Representative organizations of the social economy, political figures, institutional leaders, university professors, scientists, and other stakeholders discussed at the conference the role of the social economy in inclusive, green, and digital transitions, with the aim of building a more social and sustainable Europe.

The event was held under the title ‘The social economy at the core of transitions’ and followed on from the European Conference held last November in San Sebastián, organized by the Ministry of Labour and Social Economy of the Government of Spain.

Over two days, the Liège event hosted three plenary sessions dedicated to each of the transitions; six best practice workshops and four round tables on public strategies and policies, state aid, mainstreaming the social economy and access to finance.

In addition, enterprise visits, networking spaces, and an area called the ‘Social Economy Village’ were organized, where stands, videos, and animations were used to showcase some of the achievements and initiatives of social economy organizations and enterprises.

The social economy, a key pillar of the EU’s new agenda

Among those attending the event were the President of the European Economic and Social Committee (EESC), Oliver Röpke, and the Vice-President of the Walloon Government, Minister for Employment, Training, Health, Social Action and the Social Economy, Equal Opportunities and Women’s Rights (Belgium), Christie Morreale.

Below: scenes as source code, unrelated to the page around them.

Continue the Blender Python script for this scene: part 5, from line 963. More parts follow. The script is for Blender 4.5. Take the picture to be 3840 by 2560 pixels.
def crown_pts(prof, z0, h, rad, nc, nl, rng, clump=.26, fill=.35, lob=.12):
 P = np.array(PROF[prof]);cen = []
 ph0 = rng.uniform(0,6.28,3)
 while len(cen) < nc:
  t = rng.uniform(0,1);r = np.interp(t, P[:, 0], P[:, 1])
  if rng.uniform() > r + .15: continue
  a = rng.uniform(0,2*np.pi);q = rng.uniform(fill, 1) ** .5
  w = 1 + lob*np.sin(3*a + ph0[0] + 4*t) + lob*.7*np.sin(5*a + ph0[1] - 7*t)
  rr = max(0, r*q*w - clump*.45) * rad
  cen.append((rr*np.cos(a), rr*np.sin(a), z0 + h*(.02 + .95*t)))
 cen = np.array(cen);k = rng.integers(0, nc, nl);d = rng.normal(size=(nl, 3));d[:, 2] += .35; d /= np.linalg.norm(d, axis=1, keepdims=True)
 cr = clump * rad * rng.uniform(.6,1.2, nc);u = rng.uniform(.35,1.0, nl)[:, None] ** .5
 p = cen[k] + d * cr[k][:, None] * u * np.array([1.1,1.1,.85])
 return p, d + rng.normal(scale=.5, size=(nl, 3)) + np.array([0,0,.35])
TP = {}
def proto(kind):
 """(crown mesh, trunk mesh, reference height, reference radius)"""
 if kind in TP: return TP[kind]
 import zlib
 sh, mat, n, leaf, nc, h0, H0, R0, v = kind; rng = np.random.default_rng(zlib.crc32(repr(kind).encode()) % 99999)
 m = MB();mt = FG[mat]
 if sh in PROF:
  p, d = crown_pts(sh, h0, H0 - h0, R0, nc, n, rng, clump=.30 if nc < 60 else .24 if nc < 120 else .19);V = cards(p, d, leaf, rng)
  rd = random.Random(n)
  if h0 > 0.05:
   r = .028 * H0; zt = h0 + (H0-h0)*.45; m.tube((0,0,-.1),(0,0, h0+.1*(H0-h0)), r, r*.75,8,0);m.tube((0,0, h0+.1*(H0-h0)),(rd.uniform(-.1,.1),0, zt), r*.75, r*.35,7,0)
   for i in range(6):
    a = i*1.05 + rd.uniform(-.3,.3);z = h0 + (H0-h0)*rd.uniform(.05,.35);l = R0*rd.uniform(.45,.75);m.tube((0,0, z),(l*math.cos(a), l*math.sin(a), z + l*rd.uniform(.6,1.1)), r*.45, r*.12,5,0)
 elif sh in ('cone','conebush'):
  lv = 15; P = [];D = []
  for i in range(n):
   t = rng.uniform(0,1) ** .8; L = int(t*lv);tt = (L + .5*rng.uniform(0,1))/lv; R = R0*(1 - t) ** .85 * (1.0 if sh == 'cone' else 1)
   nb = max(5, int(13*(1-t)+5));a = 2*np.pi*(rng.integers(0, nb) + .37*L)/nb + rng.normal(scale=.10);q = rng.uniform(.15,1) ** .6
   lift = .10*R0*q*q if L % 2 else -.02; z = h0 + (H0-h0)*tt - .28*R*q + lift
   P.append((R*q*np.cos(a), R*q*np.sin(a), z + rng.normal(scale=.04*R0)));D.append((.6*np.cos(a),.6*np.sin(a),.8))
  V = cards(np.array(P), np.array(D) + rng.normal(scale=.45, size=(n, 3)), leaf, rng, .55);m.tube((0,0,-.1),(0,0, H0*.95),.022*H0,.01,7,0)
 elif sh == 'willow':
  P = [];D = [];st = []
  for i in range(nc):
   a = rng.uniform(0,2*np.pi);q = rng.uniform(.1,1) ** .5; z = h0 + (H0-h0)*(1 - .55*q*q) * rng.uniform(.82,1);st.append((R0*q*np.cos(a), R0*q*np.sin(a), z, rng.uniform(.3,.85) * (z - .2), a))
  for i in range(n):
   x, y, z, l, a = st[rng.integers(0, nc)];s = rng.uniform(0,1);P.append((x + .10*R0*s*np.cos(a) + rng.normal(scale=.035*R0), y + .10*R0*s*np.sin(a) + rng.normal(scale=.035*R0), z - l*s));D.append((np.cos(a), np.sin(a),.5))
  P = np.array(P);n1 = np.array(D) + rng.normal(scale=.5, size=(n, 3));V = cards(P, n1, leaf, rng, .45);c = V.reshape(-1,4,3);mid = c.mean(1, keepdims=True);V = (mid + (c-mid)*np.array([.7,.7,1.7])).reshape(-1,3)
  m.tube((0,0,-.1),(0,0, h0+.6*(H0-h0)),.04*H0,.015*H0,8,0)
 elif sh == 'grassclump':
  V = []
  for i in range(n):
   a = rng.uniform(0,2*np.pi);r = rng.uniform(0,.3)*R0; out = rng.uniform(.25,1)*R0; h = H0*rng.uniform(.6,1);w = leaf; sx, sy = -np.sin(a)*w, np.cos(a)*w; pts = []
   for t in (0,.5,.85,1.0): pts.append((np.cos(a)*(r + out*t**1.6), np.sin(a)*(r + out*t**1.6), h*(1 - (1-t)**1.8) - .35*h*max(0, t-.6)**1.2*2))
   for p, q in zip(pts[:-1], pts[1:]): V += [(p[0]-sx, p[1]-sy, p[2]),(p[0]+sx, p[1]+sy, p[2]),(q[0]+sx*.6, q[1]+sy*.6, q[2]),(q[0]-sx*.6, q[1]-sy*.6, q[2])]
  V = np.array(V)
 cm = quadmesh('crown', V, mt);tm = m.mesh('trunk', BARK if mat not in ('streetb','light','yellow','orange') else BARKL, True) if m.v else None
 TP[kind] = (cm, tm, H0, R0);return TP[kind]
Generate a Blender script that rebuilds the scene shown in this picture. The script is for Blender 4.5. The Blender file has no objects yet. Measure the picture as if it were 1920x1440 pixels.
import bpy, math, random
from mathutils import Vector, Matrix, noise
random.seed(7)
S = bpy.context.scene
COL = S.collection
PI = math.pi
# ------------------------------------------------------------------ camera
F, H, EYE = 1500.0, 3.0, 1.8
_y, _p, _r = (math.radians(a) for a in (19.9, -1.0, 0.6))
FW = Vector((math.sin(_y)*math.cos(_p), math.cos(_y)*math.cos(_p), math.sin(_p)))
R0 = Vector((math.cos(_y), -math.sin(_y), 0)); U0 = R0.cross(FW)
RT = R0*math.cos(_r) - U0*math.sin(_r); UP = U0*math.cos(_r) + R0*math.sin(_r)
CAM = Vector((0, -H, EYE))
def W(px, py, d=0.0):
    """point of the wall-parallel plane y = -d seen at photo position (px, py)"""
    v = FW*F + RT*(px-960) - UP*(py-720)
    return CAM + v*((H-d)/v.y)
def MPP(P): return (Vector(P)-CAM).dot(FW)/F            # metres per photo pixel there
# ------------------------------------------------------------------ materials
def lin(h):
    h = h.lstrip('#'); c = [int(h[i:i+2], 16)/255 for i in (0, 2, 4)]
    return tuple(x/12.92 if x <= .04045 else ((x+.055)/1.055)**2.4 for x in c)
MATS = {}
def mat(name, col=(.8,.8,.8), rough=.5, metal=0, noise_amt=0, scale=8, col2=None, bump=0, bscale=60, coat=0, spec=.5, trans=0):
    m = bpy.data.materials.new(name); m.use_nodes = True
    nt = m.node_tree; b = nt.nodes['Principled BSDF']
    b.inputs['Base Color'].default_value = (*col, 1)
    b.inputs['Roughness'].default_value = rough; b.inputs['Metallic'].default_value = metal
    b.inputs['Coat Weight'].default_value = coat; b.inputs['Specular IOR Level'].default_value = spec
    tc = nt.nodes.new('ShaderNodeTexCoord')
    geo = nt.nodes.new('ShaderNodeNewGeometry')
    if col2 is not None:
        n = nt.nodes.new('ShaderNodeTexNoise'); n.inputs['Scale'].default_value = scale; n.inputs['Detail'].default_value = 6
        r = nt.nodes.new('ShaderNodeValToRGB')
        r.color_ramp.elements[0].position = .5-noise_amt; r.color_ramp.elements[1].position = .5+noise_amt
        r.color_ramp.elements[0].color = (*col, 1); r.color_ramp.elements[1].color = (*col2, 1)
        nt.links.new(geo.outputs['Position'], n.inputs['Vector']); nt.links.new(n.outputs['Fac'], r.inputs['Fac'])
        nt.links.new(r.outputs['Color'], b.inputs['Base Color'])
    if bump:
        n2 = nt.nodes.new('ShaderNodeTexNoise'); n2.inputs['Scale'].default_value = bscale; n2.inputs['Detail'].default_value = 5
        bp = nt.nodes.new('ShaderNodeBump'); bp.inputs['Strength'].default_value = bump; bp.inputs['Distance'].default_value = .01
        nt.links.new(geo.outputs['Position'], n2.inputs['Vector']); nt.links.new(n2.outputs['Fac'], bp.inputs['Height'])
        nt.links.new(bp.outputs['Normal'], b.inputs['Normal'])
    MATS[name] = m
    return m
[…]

All of them advocated for the social economy to be a crucial pillar in the new European agenda.

Amparo Merino, Secretary of State for Social Economy of the Government of Spain, also stressed that the current European legislature, which is drawing to a close, ” has been a legislature for winning rights, not reducing them, and this is particularly evident in the field of the social economy.” Therefore, she insisted on the relevance of the next European Commission maintaining the Social Economy and its European Action Plan as one of its priorities.

Sarah de Heusch, Director of Social Economy Europe, referred to the digital transition, encouraging social economy enterprises to delve into this path. She also mentioned that the social economy is an important actor in addressing the digital divide and shaping a democratic digital space, with a focus on digital common goods.

The Social Economy at the heart of policies

Juan Antonio Pedreño, President of Social Economy Europe, also highly valued this meeting and its impact, as the conference brought together around twenty countries that have shown a strong commitment to the model. “All these countries place the social economy at the core of their policies, identify the model at the heart of their economy, and declare their intention to develop policies and implement the EU Council Recommendation for the Social Economy, which was recently approved,” explained Juan Antonio Pedreño, who added: “This will allow legal frameworks, laws, and strategies for promoting the social economy to be developed in the various countries within two years.”

Juan Antonio Pedreño also emphasized that the Luxembourg Committee has approved internal regulations to ensure the continuity of the Committee as a driver of public policies in the social economy. The same Committee has unanimously approved that in the next EU legislature, there should be a commissioner responsible for the social economy.

Liège Roadmap

The Meeting concluded on February 13th with the signing of the ‘Liège Roadmap for Social Economy in the European Union,’ which expands on last year’s San Sebastián Manifesto with new commitments from governments to promote the sector in the EU.

Among the commitments are the promotion, creation, and development of curricula and training centers dedicated to social economy and social entrepreneurship, as well as the creation and development of master’s programs, chairs, and research-action programs in social economy in universities.

Governments also undertake to stimulate the creation of statistical tools adapted to the social economy, at local, regional, national, and European levels, in order to support the collection of data and studies that specifically detailing the reality of the social economy and provide a more accurate picture of its ecosystem and its impact.